The media and pundits have dubbed this phenomenon ‘greenwashing.’ Basically, greenwashing occurs when a firm puts on the air of adhering to ESG principles without actually doing so. It’s slapping an ESG label/mandate on a poorly performing existing fund to gather assets without actually changing it. It’s lying about future carbon initiatives without the intention of doing so.
And with ESG demand/adoption growing, greenwashing is quickly becoming an issue.
The SEC Comes to the Rescue
Under Chairman Gary Gensler’s ‘retail investors first’ doctrine, the SEC is starting to take a hard look at greenwashing, ESG, and investor protection. To that end, the agency proposed a series of new rules designed to stamp out greenwashing and ensure investors get what they signed up for: the Names Rule and ESG Disclosure Rule.
The ESG Names Rule, which amends Rule 35d-1 under the Investment Company Act of 1940, will require that only funds with an ESG purpose be permitted to label themselves as such. Under the amendment, a fund must invest 80% of their assets in line with their names and investment policies to call themselves a certain kind of fund. This increases the asset requirement for naming and technically applies to all funds, not just ESG.
Secondly, the Disclosure Rule deals with how funds are marketed to advisors and investors. The rule identifies three categories of ESG funds:
- Integration Funds
- ESG-Focused Funds
- Impact Funds
Investment managers must fully disclose how they use ESG in their investment decisions, what/how various benchmarks are determined, and what level of ESG commitment the fund has.
So, a fund manager that only uses ESG as a piece of their recipe, but not as the main ingredient, might not be able to call themselves an ESG fund under the new rules. Ultimately, the proposals are designed to limit investor fraud and help them understand exactly what they are getting.
And the SEC seems serious about fighting greenwashing on the enforcement front as well. Recently, the agency fined Bank of New York Mellon and its investment unit after it falsely stated that some of its mutual funds had conducted ESG quality reviews. The regulatory authority has also begun investigating Goldman Sachs for similar claims.
Be sure to check our Portfolio Management Channel to learn more about different portfolio rebalancing strategies.

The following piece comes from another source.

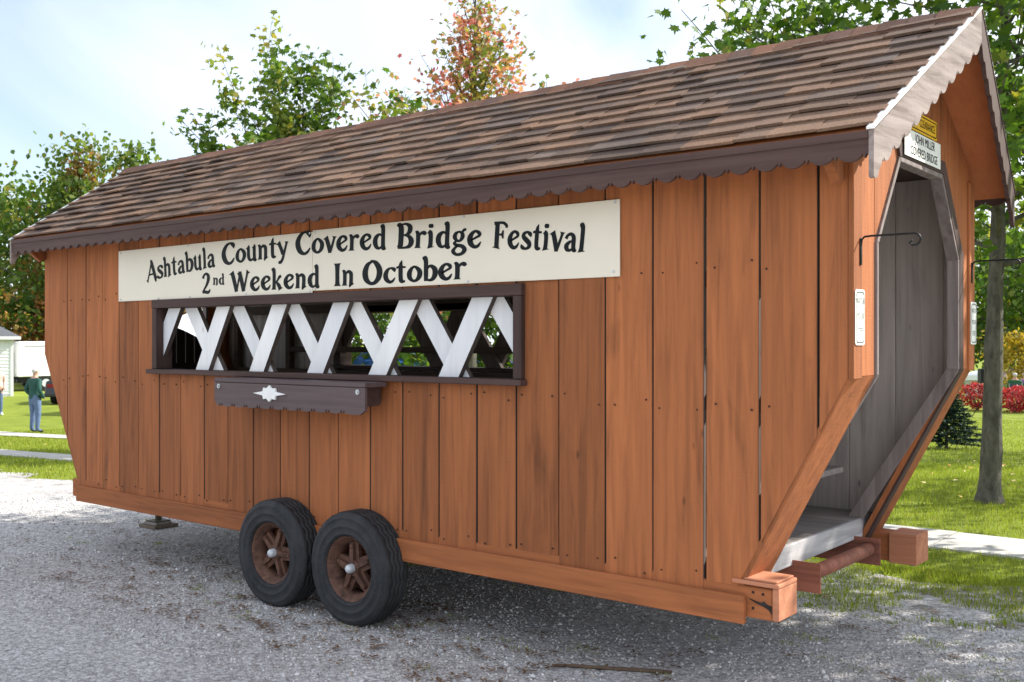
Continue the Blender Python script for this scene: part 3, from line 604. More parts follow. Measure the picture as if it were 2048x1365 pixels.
# ------- long sign with its lettering
sg = MB(); sg.cbox(-5.925, -3.5765, -.012, -.0055, 2.075, 2.478, .0015); sg.cbox(-3.5735, -1.187, -.012, -.0055, 2.088, 2.486, .0015)
sign = sg.build('banner_sign', M['cream'], TR)
for x, z in ((-5.89, 2.462), (-5.89, 2.09), (-5.36, 2.085), (-4.97, 2.466), (-4.95, 2.086), (-4.3, 2.47), (-4.28, 2.087), (-3.60, 2.468), (-3.55, 2.472), (-3.60, 2.09), (-3.55, 2.098), (-2.25, 2.476), (-2.22, 2.10), (-1.215, 2.47), (-1.225, 2.115)):
    MB().tube([(x, -.012, z), (x, -.0165, z)], .0075, 8).build('screw', M['zinc'], sign)
G = {   # glyph: advance, strokes of (x, y, width); baseline 0, x-height .66, cap 1
 'A': (.74, [[(.03, -.03, .20), (.07, .03, .10), (.22, .42, .09), (.41, .98, .10)], [(.34, 1.05, .05), (.40, .92, .17), (.53, .45, .19), (.64, .05, .19), (.68, 0, .27)], [(.15, .30, .09), (.58, .31, .09)]]),
 's': (.48, [[(.42, .46, .05), (.38, .56, .15), (.26, .63, .09), (.13, .56, .13), (.13, .44, .16), (.25, .33, .18), (.36, .22, .17), (.36, .10, .14), (.23, .02, .09), (.09, .07, .14), (.04, .17, .05)]]),
 'h': (.56, [[(.05, 1.02, .10), (.08, .95, .17), (.12, .80, .15), (.12, .2, .15), (.11, .05, .17), (.11, 0, .26)], [(.15, .48, .05), (.27, .61, .12), (.38, .54, .15), (.40, .40, .15), (.39, .06, .16), (.40, 0, .25)]]),
 't': (.40, [[(.22, .92, .03), (.18, .78, .12), (.17, .6, .15), (.17, .2, .15), (.21, .05, .15), (.34, .05, .07)], [(.01, .62, .08), (.12, .65, .10), (.36, .63, .07)]]),
 'a': (.54, [[(.07, .44, .12), (.14, .57, .10), (.27, .61, .12), (.36, .50, .15), (.37, .2, .15), (.40, .05, .15), (.50, .05, .06)], [(.36, .38, .05), (.22, .33, .10), (.11, .20, .16), (.14, .07, .15), (.26, .04, .09), (.36, .15, .05)]]),
 'b': (.55, [[(.05, 1.02, .10), (.08, .95, .17), (.12, .80, .15), (.12, .3, .15), (.12, .0, .13)], [(.14, .46, .05), (.27, .61, .11), (.42, .50, .17), (.45, .30, .18), (.38, .10, .15), (.25, .03, .10), (.12, .08, .06)]]),
 'u': (.58, [[(.06, .67, .24), (.11, .60, .15), (.11, .25, .15), (.16, .08, .14), (.27, .04, .10), (.38, .16, .05)], [(.38, .67, .20), (.41, .60, .15), (.41, .12, .15), (.45, .03, .17), (.53, .02, .05)]]),
 'l': (.30, [[(.06, 1.02, .10), (.10, .95, .17), (.14, .80, .15), (.14, .2, .15), (.13, .06, .17), (.14, 0, .28)]]),
 'C': (.74, [[(.66, .72, .04), (.64, .88, .19), (.48, .98, .10), (.28, .90, .15), (.13, .65, .20), (.12, .40, .22), (.22, .15, .20), (.40, .03, .13), (.56, .10, .12), (.68, .27, .05)]]),
 'o': (.58, [[(.24, .66, .04), (.36, .58, .12), (.47, .42, .17), (.46, .22, .17), (.35, .06, .12), (.22, .05, .11), (.11, .18, .16), (.10, .38, .17), (.18, .56, .12), (.30, .64, .07)]]),
 'n': (.58, [[(.03, .62, .08), (.09, .64, .12), (.13, .52, .15), (.13, .2, .15), (.12, .05, .17), (.12, 0, .25)], [(.16, .48, .05), (.28, .61, .12), (.39, .54, .15), (.41, .40, .15), (.40, .06, .16), (.42, 0, .25)]]),
 'y': (.54, [[(.05, .66, .25), (.11, .58, .16), (.22, .30, .15), (.28, .10, .14)], [(.47, .67, .17), (.45, .55, .10), (.34, .16, .11), (.26, -.10, .12), (.16, -.24, .13), (.06, -.22, .13)]]),
 'v': (.52, [[(.05, .66, .25), (.10, .58, .17), (.19, .28, .17), (.25, -.03, .13)], [(.45, .67, .20), (.43, .57, .10), (.33, .22, .10), (.26, -.03, .08)]]),
 'e': (.54, [[(.12, .28, .07), (.28, .38, .08), (.42, .48, .10), (.40, .58, .13), (.29, .64, .10), (.17, .56, .13), (.10, .38, .18), (.13, .18, .18), (.25, .05, .14), (.38, .08, .11), (.48, .24, .04)]]),
 'r': (.46, [[(.03, .62, .08), (.09, .64, .12), (.13, .52, .15), (.13, .2, .15), (.12, .05, .17), (.12, 0, .26)], [(.16, .46, .06), (.24, .58, .10), (.35, .60, .16), (.41, .52, .10)]]),
 'd': (.58, [[(.36, 1.02, .10), (.39, .95, .17), (.42, .80, .15), (.42, .2, .15), (.45, .04, .18), (.54, .02, .06)], [(.40, .52, .05), (.28, .61, .10), (.14, .50, .16), (.10, .30, .18), (.16, .10, .15), (.28, .04, .10), (.41, .16, .06)]]),
 'B': (.70, [[(.03, .90, .10), (.12, .96, .16), (.18, .80, .19), (.17, .2, .19), (.13, .03, .20)], [(.20, .97, .06), (.38, .98, .10), (.52, .86, .17), (.50, .66, .16), (.38, .55, .09), (.22, .53, .06)], [(.30, .54, .06), (.48, .48, .13), (.58, .30, .19), (.52, .10, .16), (.34, .03, .09), (.06, .02, .07)]]),
 'i': (.32, [[(.05, .66, .15), (.12, .60, .16), (.14, .45, .15), (.14, .2, .15), (.13, .05, .17), (.14, 0, .28)], [(.14, .79, .12), (.14, .84, .17), (.14, .90, .17), (.14, .95, .12)]]),
 'g': (.54, [[(.24, .64, .06), (.36, .56, .12), (.38, .42, .14), (.30, .28, .10), (.19, .28, .10), (.11, .40, .14), (.14, .55, .12), (.26, .63, .07)], [(.34, .58, .07), (.44, .70, .10), (.50, .68, .08)], [(.18, .27, .07), (.10, .17, .10), (.20, .10, .12), (.38, .06, .14), (.47, -.07, .15), (.38, -.22, .12), (.20, -.26, .11), (.07, -.15, .13), (.12, -.02, .10), (.22, .08, .08)]]),
 'F': (.64, [[(.20, .97, .18), (.19, .80, .18), (.19, .2, .18), (.19, .06, .20), (.18, 0, .34)], [(.05, .93, .13), (.22, .955, .10), (.44, .955, .10), (.57, .86, .11), (.57, .77, .09)], [(.24, .52, .07), (.40, .52, .08)], [(.45, .68, .05), (.43, .58, .09), (.43, .47, .09), (.46, .37, .05)]]),
 '2': (.60, [[(.08, .74, .15), (.15, .90, .12), (.30, .97, .12), (.43, .86, .18), (.43, .66, .18), (.32, .42, .14), (.14, .17, .10), (.06, .05, .09)], [(.05, .07, .13), (.2, .08, .15), (.42, .05, .14), (.52, .14, .10), (.55, .22, .03)]]),
 'W': (1.02, [[(.06, .95, .27), (.12, .86, .19), (.22, .5, .18), (.33, .0, .16)], [(.52, .97, .16), (.48, .75, .09), (.34, .02, .08)], [(.46, .93, .22), (.52, .8, .18), (.62, .4, .18), (.70, .0, .16)], [(.93, .96, .22), (.88, .84, .10), (.71, .02, .09)]]),
 'k': (.57, [[(.05, 1.02, .10), (.08, .95, .17), (.12, .80, .15), (.12, .2, .15), (.11, .05, .17), (.11, 0, .26)], [(.15, .30, .06), (.28, .42, .08), (.38, .58, .12), (.46, .62, .12)], [(.22, .36, .08), (.33, .22, .15), (.41, .05, .17), (.44, 0, .25)]]),
 'I': (.38, [[(.18, 1.0, .32), (.18, .90, .20), (.18, .5, .17), (.18, .1, .19), (.18, 0, .32)]]),
 'O': (.82, [[(.34, 1.02, .05), (.54, .90, .17), (.68, .60, .21), (.65, .28, .20), (.50, .06, .15), (.32, .04, .14), (.16, .22, .20), (.12, .54, .21), (.22, .84, .16), (.40, .97, .08)]]),
 'c': (.50, [[(.44, .46, .04), (.42, .57, .15), (.30, .63, .08), (.17, .55, .13), (.10, .36, .17), (.13, .17, .17), (.25, .05, .13), (.36, .08, .10), (.46, .22, .04)]]),
}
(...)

A Major Step Forward for ESG
In the end, greenwashing remains a major issue and confusion abounds in the ESG. Some market pundits have called it the wild west of the investment world. With the new proposals and recent enforcement actions, the SEC hopes to reign in some of the misconceptions with regard to ESG, streamline definitions, and ultimately create a safe space for investors large and small.
With that, ESG could have the ability to not only grow further but stronger as well, with investors buying and asset managers correctly designing products for their needs and portfolios.